DATASET SECTION
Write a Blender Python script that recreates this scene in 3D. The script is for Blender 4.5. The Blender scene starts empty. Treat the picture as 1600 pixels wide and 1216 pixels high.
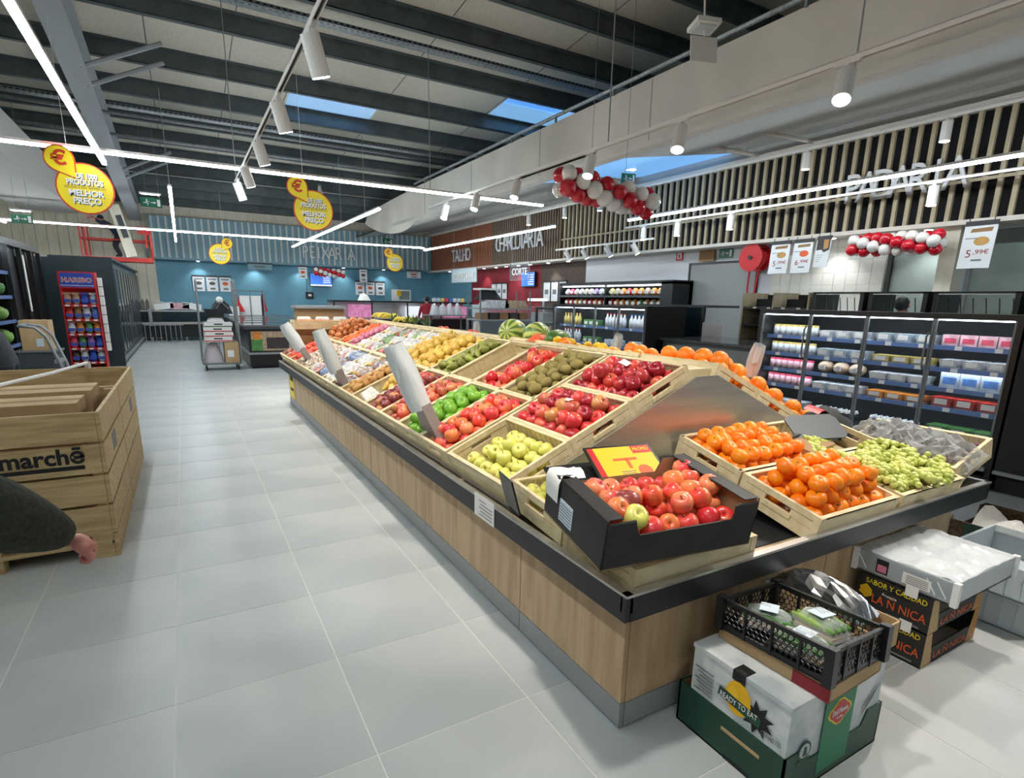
import bpy, math, random, zlib
from math import pi, sin, cos, radians, hypot
from mathutils import Matrix, Vector, Euler
random.seed(7)
SC = bpy.context.scene
COL = SC.collection
# ---------------------------------------------------------------- camera
cam_d = bpy.data.cameras.new('camera'); cam = bpy.data.objects.new('camera', cam_d); COL.objects.link(cam)
cam_d.sensor_fit = 'HORIZONTAL'; cam_d.sensor_width = 36; cam_d.lens = 870/1600*36
cam_d.shift_y = 71/1600; cam_d.clip_start = .05; cam_d.clip_end = 200
def _cam():
    yaw, pit, rol = radians(30.17), radians(13.43), radians(1.15)
    f = Vector((sin(yaw)*cos(pit), cos(yaw)*cos(pit), -sin(pit)))
    r = Vector((cos(yaw), -sin(yaw), 0)); u = r.cross(f)
    r2 = cos(rol)*r+sin(rol)*u; u2 = -sin(rol)*r+cos(rol)*u
    m = Matrix((r2, u2, -f)).transposed().to_4x4(); m.translation = (0, 0, 1.517)
    cam.matrix_world = m
_cam(); SC.camera = cam
# ---------------------------------------------------------------- world and exposure
W = bpy.data.worlds.new('daylight'); SC.world = W; W.use_nodes = True
bg = W.node_tree.nodes['Background']; bg.inputs[0].default_value = (.22, .54, 1, 1); bg.inputs[1].default_value = 2.4
SC.view_settings.view_transform = 'Standard'; SC.view_settings.look = 'None'
SC.view_settings.exposure = 0.36; SC.view_settings.gamma = 1; SC.view_settings.use_curve_mapping = False
LED_POWER = 37.0      # radiance of the linear luminaires
SPOT_W = 120.0        # track spotlights
# ---------------------------------------------------------------- materials
M = {}
def _mat(name):
    m = bpy.data.materials.new(name); m.use_nodes = True
    return m, m.node_tree, m.node_tree.nodes['Principled BSDF']
def S(r, g, b):
    f = lambda c: ((c/255+.055)/1.055)**2.4 if c > 10 else c/255/12.92
    return (f(r), f(g), f(b), 1)
def mat(name, col, rough=.5, metal=0., col2=None, scale=8., stretch=(1, 1, 1), detail=4., bump=0., bscale=None, spec=.5, emit=0., rnd=0., trans=0., alpha=1., lo=.35, hi=.65, coat=0., coords='Object'):
    """principled surface; col2 = second tone mixed in by noise; rnd = per object tone change"""
    m, nt, b = _mat(name); L = nt.links; N = nt.nodes
    b.inputs['Base Color'].default_value = col; b.inputs['Roughness'].default_value = rough; b.inputs['Metallic'].default_value = metal
    b.inputs['Specular IOR Level'].default_value = spec; b.inputs['Transmission Weight'].default_value = trans; b.inputs['Alpha'].default_value = alpha
    b.inputs['Coat Weight'].default_value = coat; b.inputs['Coat Roughness'].default_value = .1
    tc = None
    if col2 or bump:
        tc = N.new('ShaderNodeTexCoord'); mp = N.new('ShaderNodeMapping'); mp.inputs['Scale'].default_value = stretch
        L.new(tc.outputs[coords], mp.inputs[0])
        nz = N.new('ShaderNodeTexNoise'); nz.inputs['Scale'].default_value = scale; nz.inputs['Detail'].default_value = detail
        L.new(mp.outputs[0], nz.inputs['Vector'])
    src = None
    if col2:
        mr = N.new('ShaderNodeMapRange'); mr.inputs[1].default_value = lo; mr.inputs[2].default_value = hi; mr.interpolation_type = 'SMOOTHSTEP'
        L.new(nz.outputs[0], mr.inputs[0])
        mx = N.new('ShaderNodeMix'); mx.data_type = 'RGBA'; mx.inputs[6].default_value = col; mx.inputs[7].default_value = col2
        if rnd:
            oi = N.new('ShaderNodeObjectInfo'); ad = N.new('ShaderNodeMath'); ad.operation = 'MULTIPLY_ADD'; ad.use_clamp = True
            L.new(oi.outputs['Random'], ad.inputs[0]); ad.inputs[1].default_value = rnd; L.new(mr.outputs[0], ad.inputs[2])
            sb = N.new('ShaderNodeMath'); sb.operation = 'SUBTRACT'; sb.use_clamp = True; L.new(ad.outputs[0], sb.inputs[0]); sb.inputs[1].default_value = rnd*.4
            L.new(sb.outputs[0], mx.inputs[0])
        else:
            L.new(mr.outputs[0], mx.inputs[0])
        src = mx.outputs[2]; L.new(src, b.inputs['Base Color'])
    if bump:
        bp = N.new('ShaderNodeBump'); bp.inputs['Strength'].default_value = bump; bp.inputs['Distance'].default_value = .01
        n2 = nz
        if bscale:
            n2 = N.new('ShaderNodeTexNoise'); n2.inputs['Scale'].default_value = bscale; n2.inputs['Detail'].default_value = 2; L.new(mp.outputs[0], n2.inputs['Vector'])
        L.new(n2.outputs[0], bp.inputs['Height']); L.new(bp.outputs[0], b.inputs['Normal'])
    if emit:
        b.inputs['Emission Color'].default_value = col; b.inputs['Emission Strength'].default_value = emit
    M[name] = m; return m
def film(name, tint, a, rough=.08, ior=1.5):
    """clear plastic or glass: mostly see-through, with a glossy skin"""
    m = bpy.data.materials.new(name); m.use_nodes = True; nt = m.node_tree; N = nt.nodes; L = nt.links; N.clear()
    o = N.new('ShaderNodeOutputMaterial'); t = N.new('ShaderNodeBsdfTransparent'); t.inputs[0].default_value = (1, 1, 1, 1)
    p = N.new('ShaderNodeBsdfPrincipled'); p.inputs['Base Color'].default_value = tint; p.inputs['Roughness'].default_value = rough
    fr = N.new('ShaderNodeFresnel'); fr.inputs[0].default_value = ior
    ad = N.new('ShaderNodeMath'); ad.operation = 'ADD'; ad.use_clamp = True; L.new(fr.outputs[0], ad.inputs[0]); ad.inputs[1].default_value = a
    mx = N.new('ShaderNodeMixShader'); L.new(ad.outputs[0], mx.inputs[0]); L.new(t.outputs[0], mx.inputs[1]); L.new(p.outputs[0], mx.inputs[2]); L.new(mx.outputs[0], o.inputs[0])
    M[name] = m; return m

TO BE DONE
Each line of the material must be retyped exactly, except that images are omitted.

COMPLETED TASK
Write a Blender Python script that recreates this scene in 3D. The script is for Blender 4.5. The Blender scene starts empty. Treat the picture as 1600 pixels wide and 1216 pixels high.
import bpy, math, random, zlib
from math import pi, sin, cos, radians, hypot
from mathutils import Matrix, Vector, Euler
random.seed(7)
SC = bpy.context.scene
COL = SC.collection
# ---------------------------------------------------------------- camera
cam_d = bpy.data.cameras.new('camera'); cam = bpy.data.objects.new('camera', cam_d); COL.objects.link(cam)
cam_d.sensor_fit = 'HORIZONTAL'; cam_d.sensor_width = 36; cam_d.lens = 870/1600*36
cam_d.shift_y = 71/1600; cam_d.clip_start = .05; cam_d.clip_end = 200
def _cam():
    yaw, pit, rol = radians(30.17), radians(13.43), radians(1.15)
    f = Vector((sin(yaw)*cos(pit), cos(yaw)*cos(pit), -sin(pit)))
    r = Vector((cos(yaw), -sin(yaw), 0)); u = r.cross(f)
    r2 = cos(rol)*r+sin(rol)*u; u2 = -sin(rol)*r+cos(rol)*u
    m = Matrix((r2, u2, -f)).transposed().to_4x4(); m.translation = (0, 0, 1.517)
    cam.matrix_world = m
_cam(); SC.camera = cam
# ---------------------------------------------------------------- world and exposure
W = bpy.data.worlds.new('daylight'); SC.world = W; W.use_nodes = True
bg = W.node_tree.nodes['Background']; bg.inputs[0].default_value = (.22, .54, 1, 1); bg.inputs[1].default_value = 2.4
SC.view_settings.view_transform = 'Standard'; SC.view_settings.look = 'None'
SC.view_settings.exposure = 0.36; SC.view_settings.gamma = 1; SC.view_settings.use_curve_mapping = False
LED_POWER = 37.0      # radiance of the linear luminaires
SPOT_W = 120.0        # track spotlights
# ---------------------------------------------------------------- materials
M = {}
def _mat(name):
    m = bpy.data.materials.new(name); m.use_nodes = True
    return m, m.node_tree, m.node_tree.nodes['Principled BSDF']
def S(r, g, b):
    f = lambda c: ((c/255+.055)/1.055)**2.4 if c > 10 else c/255/12.92
    return (f(r), f(g), f(b), 1)
def mat(name, col, rough=.5, metal=0., col2=None, scale=8., stretch=(1, 1, 1), detail=4., bump=0., bscale=None, spec=.5, emit=0., rnd=0., trans=0., alpha=1., lo=.35, hi=.65, coat=0., coords='Object'):
    """principled surface; col2 = second tone mixed in by noise; rnd = per object tone change"""
    m, nt, b = _mat(name); L = nt.links; N = nt.nodes
    b.inputs['Base Color'].default_value = col; b.inputs['Roughness'].default_value = rough; b.inputs['Metallic'].default_value = metal
    b.inputs['Specular IOR Level'].default_value = spec; b.inputs['Transmission Weight'].default_value = trans; b.inputs['Alpha'].default_value = alpha
    b.inputs['Coat Weight'].default_value = coat; b.inputs['Coat Roughness'].default_value = .1
    tc = None
    if col2 or bump:
        tc = N.new('ShaderNodeTexCoord'); mp = N.new('ShaderNodeMapping'); mp.inputs['Scale'].default_value = stretch
        L.new(tc.outputs[coords], mp.inputs[0])
        nz = N.new('ShaderNodeTexNoise'); nz.inputs['Scale'].default_value = scale; nz.inputs['Detail'].default_value = detail
        L.new(mp.outputs[0], nz.inputs['Vector'])
    src = None
    if col2:
        mr = N.new('ShaderNodeMapRange'); mr.inputs[1].default_value = lo; mr.inputs[2].default_value = hi; mr.interpolation_type = 'SMOOTHSTEP'
        L.new(nz.outputs[0], mr.inputs[0])
        mx = N.new('ShaderNodeMix'); mx.data_type = 'RGBA'; mx.inputs[6].default_value = col; mx.inputs[7].default_value = col2
        if rnd:
            oi = N.new('ShaderNodeObjectInfo'); ad = N.new('ShaderNodeMath'); ad.operation = 'MULTIPLY_ADD'; ad.use_clamp = True
            L.new(oi.outputs['Random'], ad.inputs[0]); ad.inputs[1].default_value = rnd; L.new(mr.outputs[0], ad.inputs[2])
            sb = N.new('ShaderNodeMath'); sb.operation = 'SUBTRACT'; sb.use_clamp = True; L.new(ad.outputs[0], sb.inputs[0]); sb.inputs[1].default_value = rnd*.4
            L.new(sb.outputs[0], mx.inputs[0])
        else:
            L.new(mr.outputs[0], mx.inputs[0])
        src = mx.outputs[2]; L.new(src, b.inputs['Base Color'])
    if bump:
        bp = N.new('ShaderNodeBump'); bp.inputs['Strength'].default_value = bump; bp.inputs['Distance'].default_value = .01
        n2 = nz
        if bscale:
            n2 = N.new('ShaderNodeTexNoise'); n2.inputs['Scale'].default_value = bscale; n2.inputs['Detail'].default_value = 2; L.new(mp.outputs[0], n2.inputs['Vector'])
        L.new(n2.outputs[0], bp.inputs['Height']); L.new(bp.outputs[0], b.inputs['Normal'])
    if emit:
        b.inputs['Emission Color'].default_value = col; b.inputs['Emission Strength'].default_value = emit
    M[name] = m; return m
def film(name, tint, a, rough=.08, ior=1.5):
    """clear plastic or glass: mostly see-through, with a glossy skin"""
    m = bpy.data.materials.new(name); m.use_nodes = True; nt = m.node_tree; N = nt.nodes; L = nt.links; N.clear()
    o = N.new('ShaderNodeOutputMaterial'); t = N.new('ShaderNodeBsdfTransparent'); t.inputs[0].default_value = (1, 1, 1, 1)
    p = N.new('ShaderNodeBsdfPrincipled'); p.inputs['Base Color'].default_value = tint; p.inputs['Roughness'].default_value = rough
    fr = N.new('ShaderNodeFresnel'); fr.inputs[0].default_value = ior
    ad = N.new('ShaderNodeMath'); ad.operation = 'ADD'; ad.use_clamp = True; L.new(fr.outputs[0], ad.inputs[0]); ad.inputs[1].default_value = a
    mx = N.new('ShaderNodeMixShader'); L.new(ad.outputs[0], mx.inputs[0]); L.new(t.outputs[0], mx.inputs[1]); L.new(p.outputs[0], mx.inputs[2]); L.new(mx.outputs[0], o.inputs[0])
    M[name] = m; return m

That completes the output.